What makes Mrs. Safety think that the Iraqi babies are less precious than her babies? Does the geographic accident of her baby’s births give them more right to be safe than the Iraqi babies? Maybe Mrs. Safety thinks that her babies deserve more protection because they are white and Christian? Or just maybe because they are hers?

I spent 24 years of my children’s lives thinking that I was doing everything I could to protect them. I guarded the boundaries of my family like a Doberman. I didn’t let anything bad in those boundaries to hurt my children until 2000 when an Army recruiter broke through my defenses to lie like a son of a bitch to my son who would ultimately be killed so Mrs. Safety’s babies could have the illusion and delusion of safety. Casey and my family paid a dear price for my thinking that my babies and my boundaries are the only ones that were precious and worth protecting.
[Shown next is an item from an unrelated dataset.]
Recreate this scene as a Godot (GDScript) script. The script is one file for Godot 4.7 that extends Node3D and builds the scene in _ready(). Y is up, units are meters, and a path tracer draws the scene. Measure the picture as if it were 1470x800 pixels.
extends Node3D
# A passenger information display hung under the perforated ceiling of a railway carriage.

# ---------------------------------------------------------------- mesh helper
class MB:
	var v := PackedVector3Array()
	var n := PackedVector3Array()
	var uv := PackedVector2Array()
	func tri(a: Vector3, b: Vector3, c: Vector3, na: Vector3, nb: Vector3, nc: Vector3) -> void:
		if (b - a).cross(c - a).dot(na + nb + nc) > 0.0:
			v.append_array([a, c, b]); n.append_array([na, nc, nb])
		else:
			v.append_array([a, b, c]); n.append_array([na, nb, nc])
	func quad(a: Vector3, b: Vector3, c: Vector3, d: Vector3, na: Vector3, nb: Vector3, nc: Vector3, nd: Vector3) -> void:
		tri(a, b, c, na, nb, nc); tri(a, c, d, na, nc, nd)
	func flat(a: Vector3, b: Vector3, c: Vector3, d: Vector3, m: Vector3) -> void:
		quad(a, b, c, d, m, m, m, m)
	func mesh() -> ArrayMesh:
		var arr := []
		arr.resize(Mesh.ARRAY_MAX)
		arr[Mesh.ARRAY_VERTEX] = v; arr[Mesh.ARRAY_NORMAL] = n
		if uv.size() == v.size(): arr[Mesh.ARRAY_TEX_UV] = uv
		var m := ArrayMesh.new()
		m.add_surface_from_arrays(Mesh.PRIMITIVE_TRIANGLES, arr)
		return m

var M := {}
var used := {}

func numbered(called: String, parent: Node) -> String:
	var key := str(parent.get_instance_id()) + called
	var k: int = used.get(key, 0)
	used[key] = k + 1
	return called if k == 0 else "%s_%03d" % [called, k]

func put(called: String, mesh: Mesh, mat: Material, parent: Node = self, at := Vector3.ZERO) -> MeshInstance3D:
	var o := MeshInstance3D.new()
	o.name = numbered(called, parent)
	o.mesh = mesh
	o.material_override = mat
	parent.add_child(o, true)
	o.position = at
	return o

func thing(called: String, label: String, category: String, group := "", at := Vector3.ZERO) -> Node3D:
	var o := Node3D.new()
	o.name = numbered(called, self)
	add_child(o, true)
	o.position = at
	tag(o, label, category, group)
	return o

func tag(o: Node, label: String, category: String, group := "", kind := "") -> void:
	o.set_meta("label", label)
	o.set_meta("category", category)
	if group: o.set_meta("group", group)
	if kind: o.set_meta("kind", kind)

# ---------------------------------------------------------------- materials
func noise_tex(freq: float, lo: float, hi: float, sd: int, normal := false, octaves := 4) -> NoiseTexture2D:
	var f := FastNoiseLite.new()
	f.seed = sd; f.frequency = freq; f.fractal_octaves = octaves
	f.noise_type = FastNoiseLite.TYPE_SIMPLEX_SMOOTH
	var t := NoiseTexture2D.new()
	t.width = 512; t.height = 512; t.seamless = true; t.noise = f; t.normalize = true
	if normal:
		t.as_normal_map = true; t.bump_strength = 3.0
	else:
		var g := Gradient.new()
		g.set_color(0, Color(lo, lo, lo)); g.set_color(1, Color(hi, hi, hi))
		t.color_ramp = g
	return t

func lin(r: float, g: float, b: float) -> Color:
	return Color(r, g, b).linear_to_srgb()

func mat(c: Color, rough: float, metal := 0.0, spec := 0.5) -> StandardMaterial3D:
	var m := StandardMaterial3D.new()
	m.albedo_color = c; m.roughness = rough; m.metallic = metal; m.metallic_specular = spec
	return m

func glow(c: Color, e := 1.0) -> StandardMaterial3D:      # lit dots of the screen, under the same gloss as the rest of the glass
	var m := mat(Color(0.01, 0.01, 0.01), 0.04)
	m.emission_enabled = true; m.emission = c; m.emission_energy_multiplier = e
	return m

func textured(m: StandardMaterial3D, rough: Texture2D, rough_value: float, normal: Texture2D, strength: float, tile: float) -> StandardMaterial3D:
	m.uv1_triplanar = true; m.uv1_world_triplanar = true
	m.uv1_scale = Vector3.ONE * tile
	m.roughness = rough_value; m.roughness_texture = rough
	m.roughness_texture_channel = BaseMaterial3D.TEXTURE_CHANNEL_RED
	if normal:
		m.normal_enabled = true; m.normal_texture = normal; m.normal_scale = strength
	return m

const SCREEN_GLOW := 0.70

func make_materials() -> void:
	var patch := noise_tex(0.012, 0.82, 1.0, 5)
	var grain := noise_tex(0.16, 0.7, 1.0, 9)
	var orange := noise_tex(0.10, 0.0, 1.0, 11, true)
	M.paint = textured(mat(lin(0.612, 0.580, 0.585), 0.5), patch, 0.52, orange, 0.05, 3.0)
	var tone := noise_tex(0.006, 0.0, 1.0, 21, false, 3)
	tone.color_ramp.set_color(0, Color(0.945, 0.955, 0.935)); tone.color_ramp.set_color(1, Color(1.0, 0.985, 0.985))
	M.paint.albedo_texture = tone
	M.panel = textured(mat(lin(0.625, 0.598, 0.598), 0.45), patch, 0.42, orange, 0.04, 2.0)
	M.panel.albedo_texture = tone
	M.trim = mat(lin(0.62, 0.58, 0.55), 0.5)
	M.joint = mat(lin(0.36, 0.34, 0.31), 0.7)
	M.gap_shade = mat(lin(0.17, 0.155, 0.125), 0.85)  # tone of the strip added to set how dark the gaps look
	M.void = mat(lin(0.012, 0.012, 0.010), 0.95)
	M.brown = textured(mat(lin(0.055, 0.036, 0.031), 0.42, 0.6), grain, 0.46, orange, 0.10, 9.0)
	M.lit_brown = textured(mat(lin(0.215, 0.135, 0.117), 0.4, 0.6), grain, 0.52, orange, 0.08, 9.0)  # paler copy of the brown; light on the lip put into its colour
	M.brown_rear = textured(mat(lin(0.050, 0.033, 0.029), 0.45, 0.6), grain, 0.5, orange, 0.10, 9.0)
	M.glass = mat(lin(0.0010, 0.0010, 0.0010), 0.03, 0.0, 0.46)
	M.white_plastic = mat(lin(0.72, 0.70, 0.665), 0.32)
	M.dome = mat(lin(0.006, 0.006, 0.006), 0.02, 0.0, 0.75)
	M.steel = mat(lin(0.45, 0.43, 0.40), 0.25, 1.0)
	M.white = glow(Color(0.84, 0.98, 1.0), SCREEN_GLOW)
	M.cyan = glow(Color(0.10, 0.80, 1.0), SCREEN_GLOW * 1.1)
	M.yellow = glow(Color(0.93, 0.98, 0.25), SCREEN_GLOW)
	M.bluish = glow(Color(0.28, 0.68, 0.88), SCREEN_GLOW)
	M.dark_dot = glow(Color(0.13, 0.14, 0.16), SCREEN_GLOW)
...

It will only be when we realize that all human life if precious and worthy of protection and know that all of the world’s children belong to all of us that war will stop being used as a tool in Satan’s tool-box of greed and destruction.

Many Muslims and American soldiers have told me that I may have lost a son, but I have gained millions of sons and daughters in my work for global peace and understanding.

They are all our sons and daughters as Casey was your son.

We have to stop giving our leaders free-passes to kill our children, anywhere and everywhere.